Project Management. A deal of this complexity and duration requires highly structured project management, a sustained sense of urgency, and excellent coordination among a large and diverse group of partners. Thus, there is a very important role for a “deal broker” (played in this case by the Linden Trust), in which all parties have confidence, to maintain the financial plan and drive the process.

Leverage through a Single Closing. The final element of project finance is that these conditions—the partnership, the financial plan with sufficient funds committed to fulfill it, the political commitment—all must be in place before the deal closes.
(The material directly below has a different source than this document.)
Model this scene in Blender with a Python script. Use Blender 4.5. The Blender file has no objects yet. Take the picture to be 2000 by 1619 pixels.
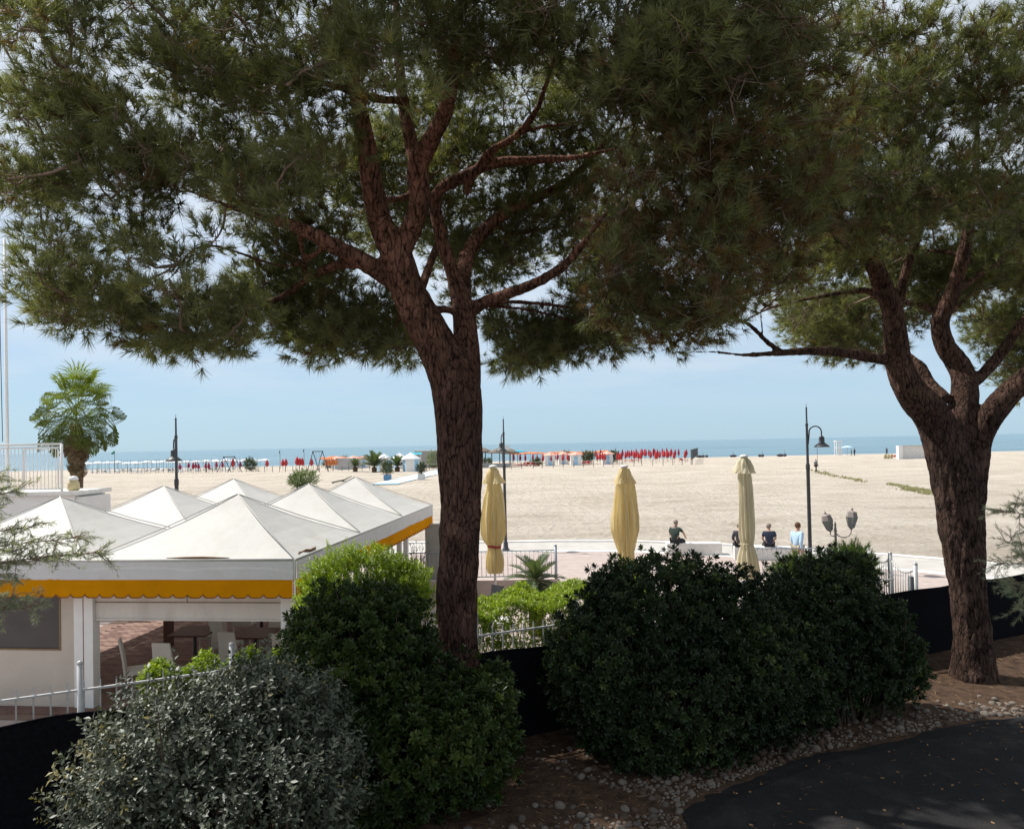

With a deal this large and complex, it is reassuring for funders to know that the necessary funding, plans, commitments, and capacity will be in place before the independently managed trust that oversees the transition fund makes the planned disbursements.

Beyond ARPA

Home to thousands of species and millions of people whose livelihoods depend on its natural resources, critical to mitigating global climate change, and source of one-fifth of the world’s freshwater, the Amazon is arguably the world’s most valuable ecosystem. By ensuring the enduring conservation and sustainable use of 15 percent of the Brazilian Amazon, ARPA is a landmark in global conservation.

But many critical ecosystems remain at risk, both in other parts of the Amazon region and around the world. As governments, funders, and their partners strive to secure the future of these ecosystems, we hope the ARPA model will provide a source of ideas and inspiration for their work.